Published: 04th June 2022 08:38 AM  |   Last Updated: 04th June 2022 08:38 AM   |  A+A-

A still from Major. (File Photo)

A still from Major. (File Photo)

Express News Service

It’s impossible to watch Major without reflecting on the ghastly 2008 (26/11) Mumbai attacks. The Sashi Kiran Tikka directorial painstakingly tells the life story of Ashoka Chakra Major Sandeep Unnikrishnan, who zooms in to rescue the people held hostage for 72 hours by the terrorists at the iconic Taj Mahal Hotel, Mumbai. Through this operation, we witness the destruction, horror, resilience, and anger of a brave soldier who succumbs to the worst nightmare one would ever imagine.

The story is told from the perspective of a father, who witnesses his school-going kid’s love for the uniform, his dream to serve the country, and becoming one of the distinguished officers of the Indian Army and sacrificing his life for his nation and its people. It is a convincing and soul-stirring story about one of the deadliest operations, which is as much poignant as it is riveting and engrossing from start to finish.

Although the essence of the story is certainly a portrayal of the bravery and valor of Sandeep Unnikrishnan who laid down his life rescuing hostages, the film manages to avoid as much as possible worn-out heroic cliches and jingoistic/propagandistic pathos that were often mandatory elements even in the best examples of 26/11 attacks films of the past. Yet, unlike many politically engaged films in recent times, Major resists the temptation to deride the peculiarities of the Army lifestyle and to speculate on the popular Kashmir conflict.

Instead, the film focuses on accurately capturing a full range of authentic human emotions from happiness, sorrow, devotion, and love at the early beginning of the film through angst, fear, and pain as it progresses to despair.
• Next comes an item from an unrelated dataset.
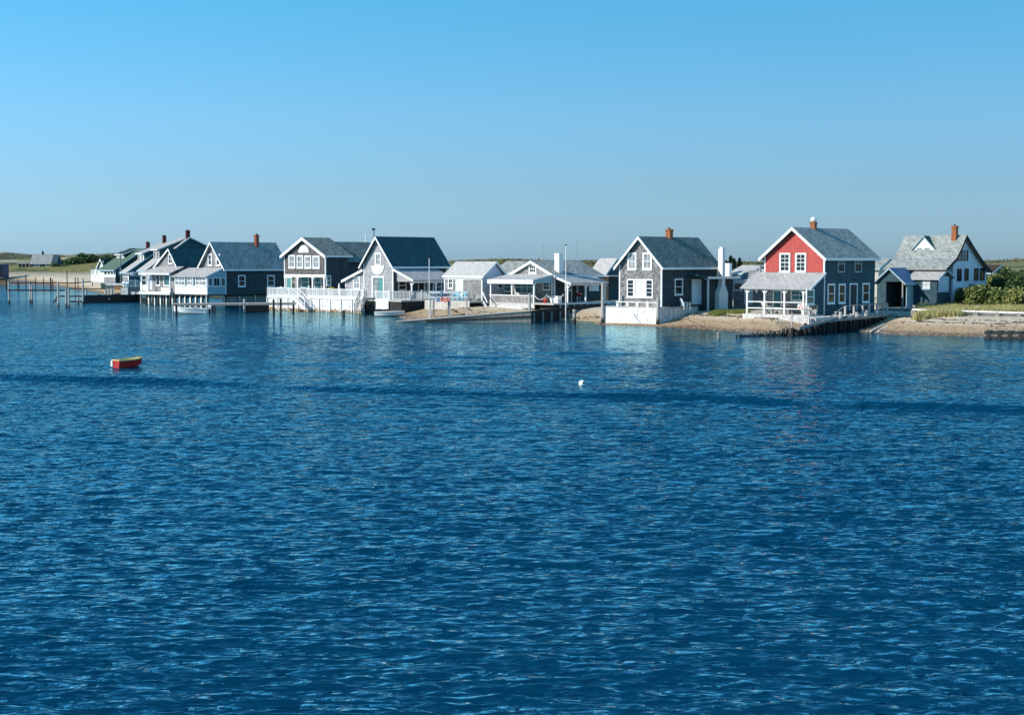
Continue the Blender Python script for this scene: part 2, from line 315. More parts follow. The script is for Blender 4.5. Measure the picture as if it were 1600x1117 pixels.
v3 = nd(t, 'ShaderNodeVectorMath', operation='SCALE'); t.links.new(v2.outputs[0], v3.inputs[0]); t.links.new(a2.outputs['Fac'], v3.inputs['Scale'])
v4 = nd(t, 'ShaderNodeVectorMath', operation='ADD'); t.links.new(v3.outputs[0], v4.inputs[0]); t.links.new(bp.outputs[0], v4.inputs[1])
v5 = nd(t, 'ShaderNodeVectorMath', operation='NORMALIZE'); t.links.new(v4.outputs[0], v5.inputs[0])
t.nodes.remove(b)
df = nd(t, 'ShaderNodeBsdfDiffuse'); df.inputs[0].default_value = (.0, .032, .072, 1); gl_ = nd(t, 'ShaderNodeBsdfGlossy'); gl_.inputs[0].default_value = (.60, .94, 1.0, 1); gl_.inputs['Roughness'].default_value = .035
fz = nd(t, 'ShaderNodeFresnel', i_IOR=1.55); t.links.new(v5.outputs[0], fz.inputs['Normal']); t.links.new(v5.outputs[0], gl_.inputs['Normal']); t.links.new(v5.outputs[0], df.inputs['Normal'])
ms = t.nodes.new('ShaderNodeMixShader'); t.links.new(fz.outputs[0], ms.inputs[0]); t.links.new(df.outputs[0], ms.inputs[1]); t.links.new(gl_.outputs[0], ms.inputs[2]); t.links.new(ms.outputs[0], t.nodes['Material Output'].inputs[0])
WATER = m
ang = np.concatenate([np.radians(np.linspace(-180, -27, 60)[:-1]), np.radians(np.linspace(-27, 27, 560)), np.radians(np.linspace(27, 180, 60)[1:])])
rr = np.concatenate([[.05, 3, 6, 9, 11], 13 * (1.0024 ** np.arange(0, 1180)), 13 * 1.0024 ** 1180 * 1.03 ** np.arange(1, 70)])
A, RR = np.meshgrid(ang, rr); X = np.sin(A) * RR; Y = np.cos(A) * RR
sd_ = -shore_d(X, Y); calm = .30 + .70 * sstep(4, 45, sd_)
patch = .62 + .75 * vnoise(X, Y * .45, 12, 21, 3)
Z = np.zeros_like(X); dr = np.gradient(rr)[:, None]
wr = np.random.default_rng(5)
for k in range(120):
    lam = .15 * (1.7 / .15) ** wr.random(); th = R(-98) + wr.normal() * .20 + (.40 if k % 3 == 0 else -.14)
    am = (.044 if lam < .45 else .044 * (.45 / lam) ** 1.15) * lam / 6.283 * (.6 + .8 * wr.random()) ; kk = 2 * math.pi / lam
    ph = wr.random() * 6.28; kx, ky = kk * math.cos(th), kk * math.sin(th)
    lim = sstep(2.6, 5.5, lam / dr)
    rows = lim[:, 0] > 0
    if not rows.any(): continue
    p = kx * X[rows] + ky * Y[rows] + ph
    Z[rows] += lim[rows] * am * (np.sin(p) - .25 * np.cos(2 * p))
Z *= calm * patch
# boat wake: one low swell running across the harbour
wk = np.array([[W(a, b_).x, W(a, b_).y] for a, b_ in ((-700, 560), (-300, 575), (0, 589), (150, 594), (300, 597), (480, 606), (700, 614), (900, 618), (1100, 622), (1240, 630), (1400, 634), (1600, 641), (2000, 652), (2500, 670))])
yw = np.interp(X, wk[:, 0], wk[:, 1]); dy = (Y - yw)
amp = (.62 + .38 * sstep(.3, .55, vnoise(X, X * 0, 9, 31, 3))) * (RR < 160) * (Y > 20)
px_ = 800 + F * X / np.maximum(Y, 1)
amp = amp * (1 - .8 * np.exp(-((px_ - 1285) / 45) ** 2)) * (1 - .6 * np.exp(-((px_ - 430) / 40) ** 2))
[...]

It tells the inspiring story of a brave soldier, whose life takes an unfortunate turn when he decides to take on the unstoppable force menacing the lives of innocent people and their country.

The story pulls no punches when it comes to the depiction of enormous destructions and horrors of the war-like situation with top-class set designs and visually appealing special effects, but the major asset of the film is, of course, first-rate performances from its star cast—especially Adivi Sesh, Prakash Raj, Revathi, and Saiee Manjrekar. It may be an emotionally draining cinematic experience for many of us, but, I reckon, it could be conducive for the younger generation to get a better understanding of the monumental sacrifice a martyr has made for his nation.